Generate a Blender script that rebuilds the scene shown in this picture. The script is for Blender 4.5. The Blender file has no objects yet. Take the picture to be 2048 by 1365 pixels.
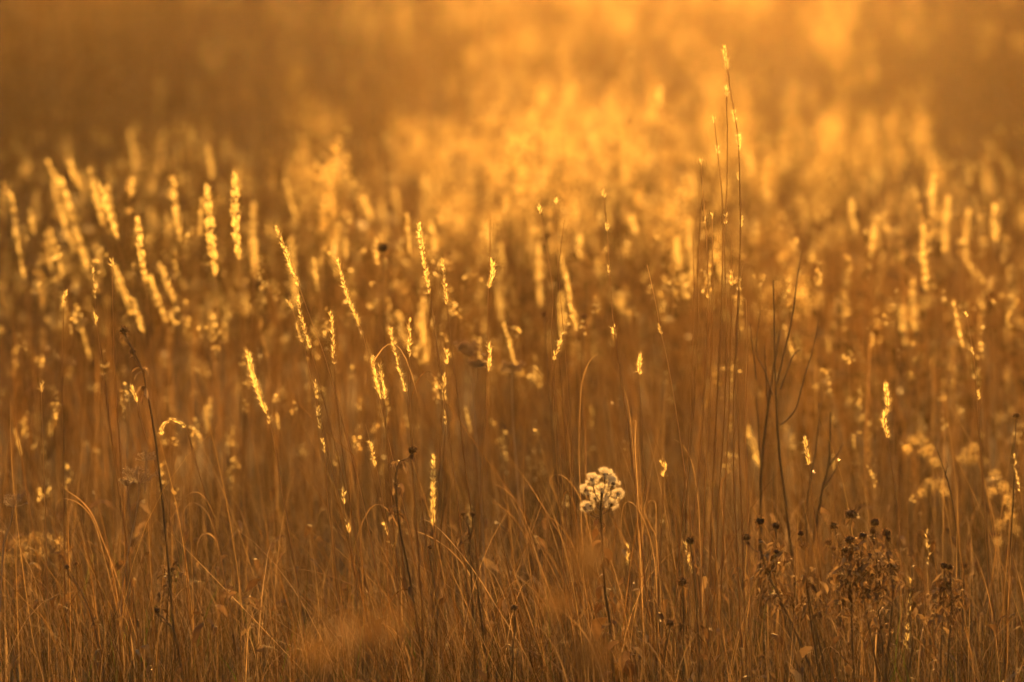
import bpy, math, random
import numpy as np
R = math.radians
rng = np.random.default_rng(7)
random.seed(7)
SC = bpy.context.scene
COL = SC.collection

# ------------------------------------------------------------------ camera
CAM_Z, PITCH, FOC = 1.6, R(-4.45), 11.0
cd = bpy.data.cameras.new('camera'); cam = bpy.data.objects.new('camera', cd); COL.objects.link(cam)
cam.location = (0, 0, CAM_Z); cam.rotation_euler = (R(90) + PITCH, 0, 0)
cd.lens = 200; cd.sensor_width = 36; cd.clip_end = 3000; cd.clip_start = 0.1
cd.dof.use_dof = True; cd.dof.focus_distance = FOC / math.cos(PITCH); cd.dof.aperture_fstop = 3.6
SC.camera = cam
# ------------------------------------------------------------------ light
SUN_EL, SUN_AZ = R(5.6), R(1.9)          # azimuth measured from the view axis towards the right
w = bpy.data.worlds.new('World'); SC.world = w; w.use_nodes = True
nt = w.node_tree; bg = nt.nodes['Background']
sky = nt.nodes.new('ShaderNodeTexSky'); sky.sky_type = 'NISHITA'; sky.sun_disc = False
sky.sun_elevation = SUN_EL; sky.sun_rotation = SUN_AZ; sky.dust_density = 9; sky.air_density = 1.5; sky.ozone_density = 0.3
nt.links.new(sky.outputs[0], bg.inputs[0]); bg.inputs[1].default_value = 0.06
sd = bpy.data.lights.new('sun', 'SUN'); sun = bpy.data.objects.new('sun', sd); COL.objects.link(sun)
sd.energy = 5.0; sd.angle = R(0.5); sd.color = (1.0, 0.45, 0.09)
sun.rotation_euler = (R(90) - SUN_EL, 0, math.pi - SUN_AZ)
sun.location = (0, 20, 30)
SC.view_settings.view_transform = 'Standard'; SC.view_settings.look = 'None'
SC.view_settings.exposure = 1.95; SC.view_settings.gamma = 1
cy = SC.cycles
cy.max_bounces = 5; cy.diffuse_bounces = 2; cy.glossy_bounces = 1; cy.transmission_bounces = 3
cy.volume_bounces = 0; cy.transparent_max_bounces = 6
cy.use_denoising = True; cy.sample_clamp_indirect = 4
HAZE = 0.00021; HAZE_G = 0.93

# ------------------------------------------------------------------ helpers
FPX = 2048 * 200 / 36
def px(u, v, Y):
    x = (np.asarray(u, float) - 1024) / FPX; y = (682.5 - np.asarray(v, float)) / FPX
    dx = x; dy = math.cos(PITCH) - y * math.sin(PITCH); dz = math.sin(PITCH) + y * math.cos(PITCH)
    s = Y / dy
    return np.stack([dx * s, np.full_like(x * 1.0, 1.0) * Y, CAM_Z + dz * s], -1)
def smooth(a, b, x):
    t = np.clip((x - a) / (b - a), 0, 1); return t * t * (3 - 2 * t)
def ground(x, y):
    x = np.asarray(x, float); y = np.asarray(y, float)
    z = 0.03 * np.sin(x * 1.3 + 0.6 * y) * np.sin(0.9 * y + 1) + 0.9 * smooth(19, 75, y) - 0.9 * smooth(90, 300, y)
    return z + 0.12 * smooth(14, 25, y) * np.sin(x * 0.35 + 1.0) * np.sin(y * 0.21)

def tag(o, label, cat=None, group=None, kind=None):
    o['label'] = label
    if cat: o['category'] = cat
    if group: o['group'] = group
    if kind: o['kind'] = kind
    return o

class MB:
    """collects quads with one tint value per vertex, builds ONE mesh"""
    def __init__(s): s.V = []; s.Q = []; s.T = []; s.n = 0
    def add(s, v, q, t):
        v = np.asarray(v, np.float32).reshape(-1, 3); q = np.asarray(q, np.int32).reshape(-1, 4)
        t = np.broadcast_to(np.asarray(t, np.float32), (len(v),)) if np.ndim(t) == 0 else np.asarray(t, np.float32).reshape(-1)
        s.V.append(v); s.Q.append(q + s.n); s.T.append(t); s.n += len(v)
    def build(s, name, mat, parent=None, origin=None):
        v = np.concatenate(s.V); q = np.concatenate(s.Q); t = np.concatenate(s.T)
        if origin is not None: v = v - np.asarray(origin, np.float32)
        me = bpy.data.meshes.new(name)
        me.vertices.add(len(v)); me.vertices.foreach_set('co', v.ravel())
        me.loops.add(len(q) * 4); me.loops.foreach_set('vertex_index', q.ravel())
        me.polygons.add(len(q)); me.polygons.foreach_set('loop_start', np.arange(len(q), dtype=np.int32) * 4)
        me.polygons.foreach_set('use_smooth', np.ones(len(q), bool))
        me.update(calc_edges=True)
        a = me.attributes.new('tint', 'FLOAT', 'POINT'); a.data.foreach_set('value', t)
        me.materials.append(mat)
        o = bpy.data.objects.new(name, me); COL.objects.link(o)
        if parent is not None: o.parent = parent
        return o

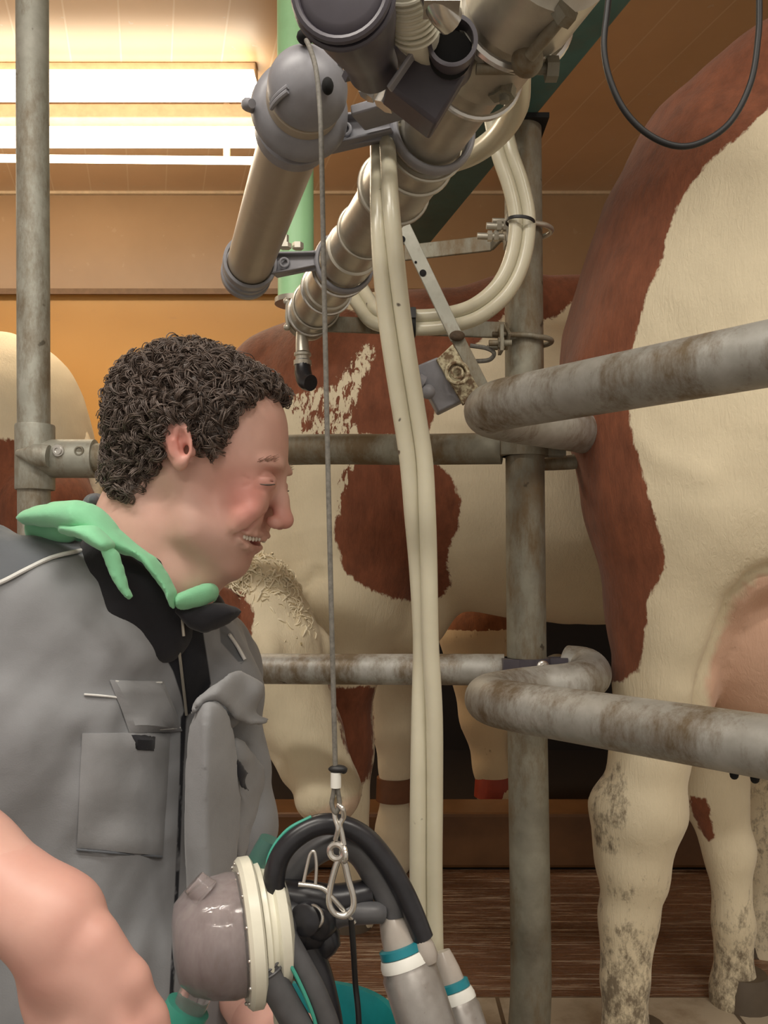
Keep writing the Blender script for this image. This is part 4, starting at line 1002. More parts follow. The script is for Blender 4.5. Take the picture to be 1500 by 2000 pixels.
S.chain([(HL(543, 930, 0), mu(13)), (HL(547, 975, 0), mu(15)), (HL(553, 1012, 0), mu(19))], mu(14))   # nose
E(554, 1016, 0, 19, 19, 16, 8)
for sg in (-1, 1):
    E(536, 1020, 19*sg, 17, 11, 13, 7)
    S.sub_ell(HL(541, 1036, 11*sg), (mu(8), mu(5), mu(7)), mu(4), FR)
    S.sub_ell(HL(540, 938, 56*sg), (mu(24), mu(30), mu(15)), mu(14), FR)      # eye socket
    E(517, 940, 58*sg, 24, 25, 20, 5)                                         # lids over the eye
    S.sub_ell(HL(540, 944, 64*sg), (mu(14), mu(30), mu(1.2)), mu(2), FR)      # lid slit
# neck
S.chain([(HL(312, 940, 0), mu(92)), (HL(285, 1040, 5), mu(98)), (HL(266, 1120, 12), mu(106)), (HL(262, 1160, 12), mu(104))], mu(40))
S.chain([(HL(390, 1050, 0), mu(62)), (HL(350, 1120, 5), mu(72)), (HL(325, 1170, 10), mu(72))], mu(36))

# ears
for sg in (-1, 1):
    ea = math.radians(16); RE = np.array([[math.cos(ea), .25*sg, math.sin(ea)], [-.25*sg, 1, 0], [-math.sin(ea), 0, math.cos(ea)]]); RE /= np.linalg.norm(RE, axis=1)[:, None]; RE = RE@RW
    E(346, 862, 140*sg, 31, 12, 44, 6, RE); E(352, 903, 138*sg, 16, 10, 16, 8, RE)
    S.sub_ell(HL(353, 866, 154*sg), (mu(19), mu(11), mu(29)), mu(5), RE)
    E(330, 862, 146*sg, 6, 6, 30, 5, RE)
    S.chain([(HL(345, 838, 146*sg), mu(5)), (HL(340, 862, 147*sg), mu(5)), (HL(350, 888, 146*sg), mu(5))], mu(5))
    E(374, 882, 138*sg, 8, 9, 11, 5, RE)
    S.sub_ell(HL(360, 878, 146*sg), (mu(8), mu(14), mu(10)), mu(4), RE)
# features drawn on the finished surface: smile, lips, lids, frown lines
SG0 = S.G.copy()
def surf(u, v):
    for l in np.arange(185, 5, -1.0):
        q = HL(u, v, -l); ix = np.round((q-S.lo)/S.h).astype(int)
        if (ix >= 0).all() and (ix < SG0.shape).all() and SG0[tuple(ix)] < 0: return l
    return 20.0
def onface(pts, dl):
    return [(u, v, surf(u, v)+dl, r) for u, v, r in pts]
def groove(pts, dl, k):
    q = onface(pts, dl)
    for sg in (-1, 1):
        for (a, b) in zip(q[:-1], q[1:]): S.cut(S.d_cone(HL(a[0], a[1], a[2]*sg), HL(b[0], b[1], b[2]*sg), mu(a[3]), mu(b[3])), mu(k))
def ridge(pts, dl, k):
    q = onface(pts, dl)
    for sg in (-1, 1):
        S.chain([(HL(a[0], a[1], a[2]*sg), mu(a[3])) for a in q], mu(k))
ridge([(492, 1000, 15), (474, 1014, 15), (462, 1028, 11)], -4, 18)                                # lifted cheek
groove([(530, 1002, 4), (512, 1012, 4.5), (494, 1022, 4.5), (476, 1035, 4), (463, 1046, 3), (459, 1058, 2)], 2, 7)   # smile fold
ridge([(512, 1043, 5), (498, 1043, 5.5), (484, 1041, 4.5), (473, 1038, 3)], 0, 5)                  # upper lip
ridge([(488, 1073, 7), (480, 1066, 6.5), (472, 1056, 4.5), (468, 1047, 3)], -1, 6)                 # lower lip
groove([(506, 1056, 6), (494, 1056, 7.5), (483, 1053, 7), (474, 1048, 5), (468, 1043, 2.5)], 1, 3) # open mouth
S.sub_ell(HL(500, 1058, 0), (mu(18), mu(44), mu(6)), mu(4), FR)
groove([(499, 934, 1.0), (510, 929, 1.6), (524, 927, 1.8), (537, 931, 1.4)], 1, 4)                 # crease of the upper lid
groove([(500, 954, 1.0), (514, 958, 1.5), (530, 956, 1.2)], 1, 5)                                  # below the eye
groove([(492, 940, .8), (482, 934, 1.0), (474, 930, .6)], 1, 4); groove([(490, 946, .8), (480, 948, 1.0), (472, 951, .6)], 1, 4)
HG = S.G.copy()
Vh, Qh = S.mesh(); Vh = vsmooth(Vh, Qh, 2)
lat = (Vh[:, 1]-YM)/sM; Yn_ = YM-np.abs(Vh[:, 1]-YM)
uv = np.stack([750+(Vh[:, 0]-np.maximum(Vh[:, 1]-YM, 0)*.15)/Yn_*F, HZ-(Vh[:, 2]-CH)/Yn_*F], 1)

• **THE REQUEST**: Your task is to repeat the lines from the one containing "Keep writing the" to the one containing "10), mu(72))], mu(36))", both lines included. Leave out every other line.

• **RESPONSE TO THE TASK**:
Keep writing the Blender script for this image. This is part 4, starting at line 1002. More parts follow. The script is for Blender 4.5. Take the picture to be 1500 by 2000 pixels.
S.chain([(HL(543, 930, 0), mu(13)), (HL(547, 975, 0), mu(15)), (HL(553, 1012, 0), mu(19))], mu(14))   # nose
E(554, 1016, 0, 19, 19, 16, 8)
for sg in (-1, 1):
    E(536, 1020, 19*sg, 17, 11, 13, 7)
    S.sub_ell(HL(541, 1036, 11*sg), (mu(8), mu(5), mu(7)), mu(4), FR)
    S.sub_ell(HL(540, 938, 56*sg), (mu(24), mu(30), mu(15)), mu(14), FR)      # eye socket
    E(517, 940, 58*sg, 24, 25, 20, 5)                                         # lids over the eye
    S.sub_ell(HL(540, 944, 64*sg), (mu(14), mu(30), mu(1.2)), mu(2), FR)      # lid slit
# neck
S.chain([(HL(312, 940, 0), mu(92)), (HL(285, 1040, 5), mu(98)), (HL(266, 1120, 12), mu(106)), (HL(262, 1160, 12), mu(104))], mu(40))
S.chain([(HL(390, 1050, 0), mu(62)), (HL(350, 1120, 5), mu(72)), (HL(325, 1170, 10), mu(72))], mu(36))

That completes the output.